* [THE REQUEST] Copy out all lines carrying the word "high".

□ □ □ □

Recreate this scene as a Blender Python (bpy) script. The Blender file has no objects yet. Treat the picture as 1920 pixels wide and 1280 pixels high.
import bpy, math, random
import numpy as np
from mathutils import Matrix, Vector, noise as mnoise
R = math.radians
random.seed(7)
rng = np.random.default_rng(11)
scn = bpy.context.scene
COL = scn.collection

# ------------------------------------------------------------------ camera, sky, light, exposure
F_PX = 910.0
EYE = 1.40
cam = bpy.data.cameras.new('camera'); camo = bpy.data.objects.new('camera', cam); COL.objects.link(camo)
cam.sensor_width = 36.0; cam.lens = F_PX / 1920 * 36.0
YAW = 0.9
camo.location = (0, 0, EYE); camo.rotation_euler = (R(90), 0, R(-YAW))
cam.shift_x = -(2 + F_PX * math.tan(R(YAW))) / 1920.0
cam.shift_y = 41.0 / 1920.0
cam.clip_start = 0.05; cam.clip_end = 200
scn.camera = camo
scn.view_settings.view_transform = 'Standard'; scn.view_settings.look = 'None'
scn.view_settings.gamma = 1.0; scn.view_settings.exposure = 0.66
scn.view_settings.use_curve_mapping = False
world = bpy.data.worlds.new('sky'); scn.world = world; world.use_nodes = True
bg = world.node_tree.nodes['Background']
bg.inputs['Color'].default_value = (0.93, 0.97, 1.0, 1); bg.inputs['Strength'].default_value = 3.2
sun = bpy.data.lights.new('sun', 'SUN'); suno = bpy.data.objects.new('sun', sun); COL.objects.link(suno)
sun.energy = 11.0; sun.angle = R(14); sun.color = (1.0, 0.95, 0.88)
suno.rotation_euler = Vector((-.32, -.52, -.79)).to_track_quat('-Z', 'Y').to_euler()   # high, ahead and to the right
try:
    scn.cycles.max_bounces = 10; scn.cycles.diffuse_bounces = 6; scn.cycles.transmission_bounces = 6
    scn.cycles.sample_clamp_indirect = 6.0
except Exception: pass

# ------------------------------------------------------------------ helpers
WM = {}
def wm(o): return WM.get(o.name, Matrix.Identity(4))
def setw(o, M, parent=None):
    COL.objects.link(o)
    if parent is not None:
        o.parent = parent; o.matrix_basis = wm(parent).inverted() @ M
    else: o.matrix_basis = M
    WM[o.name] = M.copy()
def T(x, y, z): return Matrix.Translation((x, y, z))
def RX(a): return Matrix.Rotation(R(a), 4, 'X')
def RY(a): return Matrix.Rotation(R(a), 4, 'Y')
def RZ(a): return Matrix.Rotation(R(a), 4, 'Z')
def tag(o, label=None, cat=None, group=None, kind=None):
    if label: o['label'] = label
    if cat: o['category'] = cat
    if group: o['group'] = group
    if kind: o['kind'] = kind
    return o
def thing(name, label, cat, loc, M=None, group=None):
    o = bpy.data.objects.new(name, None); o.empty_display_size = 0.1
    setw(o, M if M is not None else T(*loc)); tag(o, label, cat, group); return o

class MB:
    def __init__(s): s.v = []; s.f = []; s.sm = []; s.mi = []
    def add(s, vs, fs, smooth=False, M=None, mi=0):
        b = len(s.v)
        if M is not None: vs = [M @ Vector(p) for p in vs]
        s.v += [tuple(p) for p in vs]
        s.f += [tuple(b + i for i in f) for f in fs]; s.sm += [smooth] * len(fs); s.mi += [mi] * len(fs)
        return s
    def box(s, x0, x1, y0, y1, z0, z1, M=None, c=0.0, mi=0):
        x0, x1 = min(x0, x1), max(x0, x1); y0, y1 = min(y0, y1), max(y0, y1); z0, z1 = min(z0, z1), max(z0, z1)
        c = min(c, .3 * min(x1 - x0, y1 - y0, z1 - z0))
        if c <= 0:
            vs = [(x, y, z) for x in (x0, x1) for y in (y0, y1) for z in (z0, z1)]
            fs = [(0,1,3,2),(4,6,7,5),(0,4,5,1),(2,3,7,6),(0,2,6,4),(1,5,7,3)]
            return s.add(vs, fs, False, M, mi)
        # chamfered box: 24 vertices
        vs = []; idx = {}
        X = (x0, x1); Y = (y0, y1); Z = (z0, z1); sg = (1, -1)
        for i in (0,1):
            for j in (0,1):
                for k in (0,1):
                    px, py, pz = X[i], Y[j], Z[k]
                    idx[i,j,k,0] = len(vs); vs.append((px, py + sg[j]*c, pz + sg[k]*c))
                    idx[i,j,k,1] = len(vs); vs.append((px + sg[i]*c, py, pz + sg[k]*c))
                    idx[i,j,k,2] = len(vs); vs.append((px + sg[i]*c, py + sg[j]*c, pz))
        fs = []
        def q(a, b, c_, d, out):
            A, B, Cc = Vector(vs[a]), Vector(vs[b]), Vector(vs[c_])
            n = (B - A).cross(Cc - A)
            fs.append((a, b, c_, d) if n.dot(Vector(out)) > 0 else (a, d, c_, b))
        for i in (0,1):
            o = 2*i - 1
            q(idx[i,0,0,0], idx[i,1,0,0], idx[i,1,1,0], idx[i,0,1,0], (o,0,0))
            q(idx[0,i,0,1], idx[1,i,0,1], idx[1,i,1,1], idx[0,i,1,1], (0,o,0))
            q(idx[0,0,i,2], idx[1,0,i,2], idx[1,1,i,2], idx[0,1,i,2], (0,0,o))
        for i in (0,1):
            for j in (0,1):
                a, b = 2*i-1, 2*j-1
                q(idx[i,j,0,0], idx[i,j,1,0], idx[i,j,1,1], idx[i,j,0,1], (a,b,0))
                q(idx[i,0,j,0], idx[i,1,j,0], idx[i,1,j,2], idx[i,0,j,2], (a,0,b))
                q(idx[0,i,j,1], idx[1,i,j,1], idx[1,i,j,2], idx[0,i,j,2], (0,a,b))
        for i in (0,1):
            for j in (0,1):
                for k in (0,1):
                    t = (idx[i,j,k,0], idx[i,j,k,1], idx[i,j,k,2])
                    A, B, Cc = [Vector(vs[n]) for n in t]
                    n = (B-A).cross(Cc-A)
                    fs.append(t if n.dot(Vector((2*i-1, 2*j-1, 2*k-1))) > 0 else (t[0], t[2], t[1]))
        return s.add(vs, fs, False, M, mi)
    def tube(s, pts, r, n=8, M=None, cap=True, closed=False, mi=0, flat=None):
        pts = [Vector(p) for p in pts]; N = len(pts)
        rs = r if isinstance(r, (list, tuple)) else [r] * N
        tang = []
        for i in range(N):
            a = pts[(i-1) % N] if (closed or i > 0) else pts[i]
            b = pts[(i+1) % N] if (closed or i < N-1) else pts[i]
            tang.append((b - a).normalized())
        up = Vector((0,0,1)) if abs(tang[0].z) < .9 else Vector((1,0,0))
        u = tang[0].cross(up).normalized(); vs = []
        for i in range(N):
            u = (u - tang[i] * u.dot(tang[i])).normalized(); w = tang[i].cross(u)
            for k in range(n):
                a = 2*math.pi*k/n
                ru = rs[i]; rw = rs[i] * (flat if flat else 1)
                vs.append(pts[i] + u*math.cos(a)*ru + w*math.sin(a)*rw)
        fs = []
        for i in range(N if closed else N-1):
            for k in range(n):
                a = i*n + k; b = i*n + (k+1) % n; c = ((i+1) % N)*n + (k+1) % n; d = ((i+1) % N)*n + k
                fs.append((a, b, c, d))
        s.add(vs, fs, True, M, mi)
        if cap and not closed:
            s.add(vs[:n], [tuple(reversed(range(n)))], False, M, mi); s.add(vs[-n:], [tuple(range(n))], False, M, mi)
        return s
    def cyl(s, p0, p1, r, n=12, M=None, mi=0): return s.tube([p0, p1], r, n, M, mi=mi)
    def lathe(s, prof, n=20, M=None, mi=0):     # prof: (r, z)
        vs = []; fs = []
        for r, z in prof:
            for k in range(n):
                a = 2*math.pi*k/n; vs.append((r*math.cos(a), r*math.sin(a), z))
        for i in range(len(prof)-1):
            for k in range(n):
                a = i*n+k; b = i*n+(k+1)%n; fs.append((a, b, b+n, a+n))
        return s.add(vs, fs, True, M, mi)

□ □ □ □

* [ANSWER TO THE PROBLEM]
Recreate this scene as a Blender Python (bpy) script. The Blender file has no objects yet. Treat the picture as 1920 pixels wide and 1280 pixels high.
suno.rotation_euler = Vector((-.32, -.52, -.79)).to_track_quat('-Z', 'Y').to_euler()   # high, ahead and to the right